Zespół wystąpi w składzie:
Alfa Mist – fortepian, James Creswick – gitara basowa, Jamie Houghton –
perkusja, Jamie Leeming – gitara elektryczna, John Woodham – trąbka
Geniusz Theloniousa Monka od dekad stanowi inspirację dla wielu muzyków niezależnie od miejsca zamieszkania. Poświęcono mu wiele wydawniczych i koncertowych hołdów, ale nierzadko okazywało się, że autorytet zmarłego ponad czterdzieści lat temu pianisty był zbyt przytłaczający, a powstająca pod jego wpływem muzyka wtórna. Nie dotyczy to jednak septetu Mai Laury, który pod koniec ubiegłego roku nagrał znakomity album „Monk, My Dear”. Dionizy Piątkowski na portalu Era Jazzu napisał o nim: „Kompozycje Theloniousa Monka stają się dla muzyków septetu doskonałą bazą do budowanie własnych koncepcji: z pełnym szacunkiem do jazzowej tradycji, reżimu kompozycji oraz naturalnej, emocjonalnej improwizacji. To jeden z ciekawszych albumów jaki proponuje młody, polski jazz”.

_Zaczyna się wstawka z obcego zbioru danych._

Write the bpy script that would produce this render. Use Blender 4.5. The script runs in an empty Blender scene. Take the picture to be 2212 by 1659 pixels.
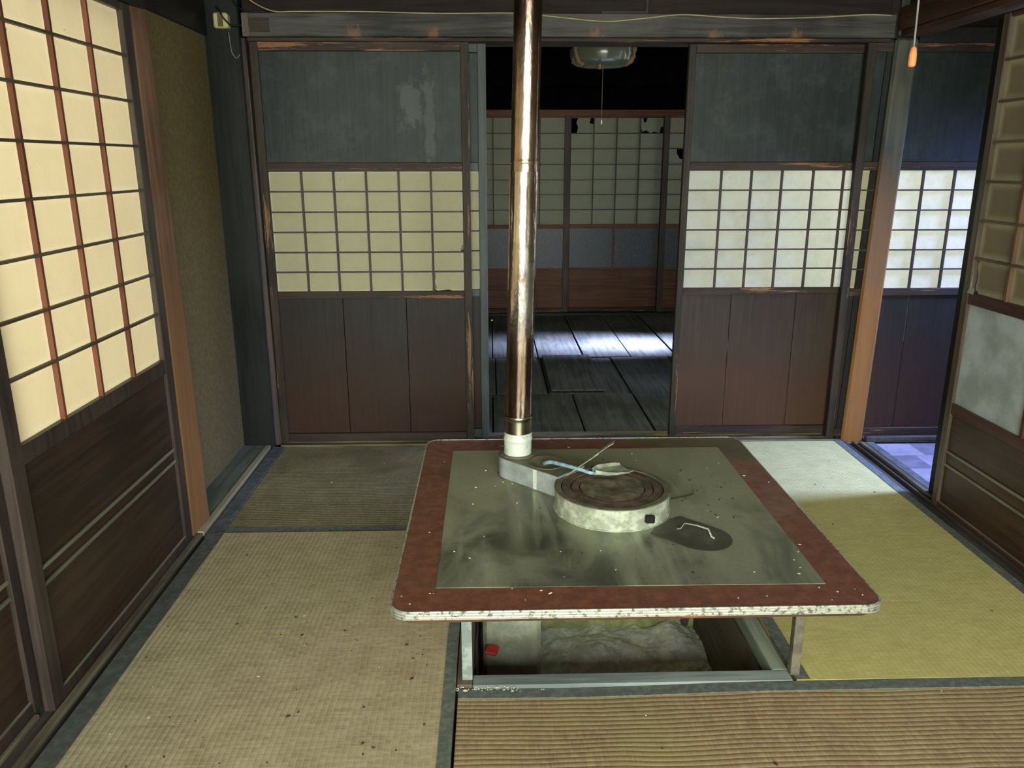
import bpy, bmesh, math, random
from mathutils import Vector, Matrix, noise as mnoise
random.seed(7)
S = bpy.context.scene
COL = S.collection
R = math.radians
# ------------------------------------------------------------------ camera
cam = bpy.data.cameras.new('camera'); camo = bpy.data.objects.new('camera', cam); COL.objects.link(camo)
FPX = 1717.06; H = 1.2655
cam.sensor_fit = 'HORIZONTAL'; cam.sensor_width = 36.0; cam.lens = FPX/2212*36.0
cam.clip_start = 0.02; cam.clip_end = 200
pitch, yaw, roll = R(15.5636), R(-1.4564), R(-0.1012)
_f = Vector((0, math.cos(pitch), -math.sin(pitch))); _r = Vector((1, 0, 0)); _u = _r.cross(_f)
_r, _u = math.cos(roll)*_r + math.sin(roll)*_u, -math.sin(roll)*_r + math.cos(roll)*_u
_Z = Matrix.Rotation(yaw, 3, 'Z'); _r, _u, _f = _Z @ _r, _Z @ _u, _Z @ _f
m4 = Matrix(((_r.x, _u.x, -_f.x, 0), (_r.y, _u.y, -_f.y, 0), (_r.z, _u.z, -_f.z, H), (0, 0, 0, 1)))
camo.matrix_world = m4
S.camera = camo
# ------------------------------------------------------------------ world, lights, exposure
W = bpy.data.worlds.new('overcast_sky'); S.world = W; W.use_nodes = True
wn = W.node_tree.nodes; bg = wn['Background']
bg.inputs[0].default_value = (0.86, 0.94, 0.84, 1); bg.inputs[1].default_value = 1.1
def area(name, loc, target, sx, sy, power, color, spread=180):
    l = bpy.data.lights.new(name, 'AREA'); l.shape = 'RECTANGLE'; l.size = sx; l.size_y = sy
    l.energy = power; l.color = color; l.spread = R(spread)
    o = bpy.data.objects.new(name, l); COL.objects.link(o); o.location = loc
    d = (Vector(target)-Vector(loc)).normalized()
    o.rotation_euler = d.to_track_quat('-Z', 'Z').to_euler()
    return o
area('garden_daylight', (0.3, -2.6, 1.6), (0.3, 2.0, 0.2), 3.2, 2.4, 300, (0.97, 1.0, 0.88))
area('garden_daylight_left', (-3.0, -0.75, 1.7), (0.9, 1.6, 0.0), 1.8, 1.8, 170, (0.98, 1.0, 0.86))
area('left_veranda_daylight', (-2.6, 1.8, 1.6), (-1.0, 1.8, 1.2), 3.0, 1.8, 20, (1.0, 0.90, 0.80))
area('hall_window_daylight', (3.3, 3.04, 1.75), (1.45, 3.02, 0.0), 0.10, 0.4, 27, (0.30, 0.42, 1.0), 75)
area('back_room_window_daylight', (2.95, 5.62, 1.0), (0.9, 5.60, -0.03), 0.4, 0.3, 36, (0.48, 0.54, 1.0), 18)
area('back_corridor_daylight', (2.6, 4.2, 1.3), (1.7, 3.6, 1.0), 1.2, 1.0, 13, (0.92, 0.95, 1.0), 110)
S.view_settings.view_transform = 'Standard'; S.view_settings.look = 'None'
S.view_settings.gamma = 1.0; S.view_settings.use_curve_mapping = False
S.view_settings.exposure = 0.28
try:
    S.cycles.max_bounces = 8; S.cycles.diffuse_bounces = 4; S.cycles.glossy_bounces = 4
    S.cycles.transmission_bounces = 4; S.cycles.sample_clamp_indirect = 4.0
except Exception: pass
# ------------------------------------------------------------------ material helpers
def srgb(r, g, b):
    def c(v):
        v /= 255.0
        return v/12.92 if v <= 0.04045 else ((v+0.055)/1.055)**2.4
    return (c(r), c(g), c(b), 1.0)
class NT:
    def __init__(s, name):
        s.m = bpy.data.materials.new(name); s.m.use_nodes = True
        s.t = s.m.node_tree; s.n = s.t.nodes; s.l = s.t.links
        s.b = s.n['Principled BSDF']; s.out = s.n['Material Output']
    def node(s, t, **k):
        x = s.n.new(t)
        for a, v in k.items(): setattr(x, a, v)
        return x
    def link(s, a, b): s.l.new(a, b)
    def setin(s, sock, v):
        if hasattr(v, 'is_linked') or hasattr(v, 'links'): s.l.new(v, sock)
        else: sock.default_value = v
    def math(s, op, a, b=None, c=None, clamp=False):
        x = s.n.new('ShaderNodeMath'); x.operation = op; x.use_clamp = clamp
        s.setin(x.inputs[0], a)
        if b is not None: s.setin(x.inputs[1], b)
        if c is not None: s.setin(x.inputs[2], c)
        return x.outputs[0]
    def coord(s, which='Object', scale=(1, 1, 1), rnd=True):
        tc = s.n.new('ShaderNodeTexCoord'); v = tc.outputs[which]
        if rnd:
            oi = s.n.new('ShaderNodeObjectInfo'); a = s.n.new('ShaderNodeVectorMath'); a.operation = 'ADD'
            mu = s.math('MULTIPLY', oi.outputs['Random'], 37.0)
            s.l.new(v, a.inputs[0]); s.l.new(mu, a.inputs[1]); v = a.outputs[0]
        mp = s.n.new('ShaderNodeMapping'); mp.inputs['Scale'].default_value = scale
        s.l.new(v, mp.inputs['Vector']); return mp.outputs[0]
    def noise(s, vec, scale=5, detail=4, rough=.55, dist=0.0):
        x = s.n.new('ShaderNodeTexNoise'); s.l.new(vec, x.inputs['Vector'])
        x.inputs['Scale'].default_value = scale; x.inputs['Detail'].default_value = detail
        x.inputs['Roughness'].default_value = rough; x.inputs['Distortion'].default_value = dist
        return x.outputs['Fac']
    def ramp(s, fac, a, b, lo=0.0, hi=1.0):
        x = s.n.new('ShaderNodeMapRange'); x.clamp = True
        x.interpolation_type = 'SMOOTHSTEP'
        s.setin(x.inputs[0], fac)
        for i, v in enumerate((a, b, lo, hi)): x.inputs[i+1].default_value = v
        return x.outputs[0]
    def mix(s, fac, a, b, mode='MIX'):
        x = s.n.new('ShaderNodeMix'); x.data_type = 'RGBA'; x.blend_type = mode; x.clamp_factor = True
        s.setin(x.inputs[0], fac); s.setin(x.inputs[6], a); s.setin(x.inputs[7], b); return x.outputs[2]
    def bump(s, h, strength=.3, dist=.002):
        x = s.n.new('ShaderNodeBump'); x.inputs['Strength'].default_value = strength
        x.inputs['Distance'].default_value = dist; s.l.new(h, x.inputs['Height'])
        s.l.new(x.outputs[0], s.b.inputs['Normal']); return x.outputs[0]
    def geo_z(s):
        g = s.n.new('ShaderNodeNewGeometry'); x = s.n.new('ShaderNodeSeparateXYZ'); s.l.new(g.outputs['Position'], x.inputs[0])
        return x.outputs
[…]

Maja Laura – fortepian, syntezator; Teo Olter – perkusja; Kamila Drabek – kontrabas; Krzysztof Hadrych – gitara elektryczna; Łukasz Korybalski – trąbka; Jakub Klemensiewicz – saksofon barytonowy; Krzysztof Kuśmierek – saksofon tenorowy; Dominik Strycharski – flety
Wojtek Mazolewski ma wiele oblicz – od swojego flagowego kwintetu przez kultowy Pink Freud po międzynarodowe Tryp Tych Tryo i Tokyo Spirit Band. Tym razem będzie można go jednak zobaczyć w najbardziej intymnej odsłonie – z materiałem solowym. Nie będą to jednak wirtuozerskie popisy, tylko melodyczna, odegrana z czułością, niezwykle osobista muzyka. Jej autor doskonale zdaje sobie sprawę z tego, jak postrzegane jest jego główne narzędzie artystycznej ekspresji: „Kontrabas to w jazzie instrument często niedoceniany – od czasu big bandu Duke'a Ellingtona przypisano mu miejsce rytmicznego fundamentu dla szalonych popisów mistrzów trąbki, perkusji, fortepianu”. Solowym debiutem zamierza odmienić ten punk widzenia, a koncert w rodzimym mieście, podczas Festiwalu Jazz Jantar, będzie pierwszą okazją dla trójmiejskiej publiczności, by usłyszeć nowe utwory na żywo.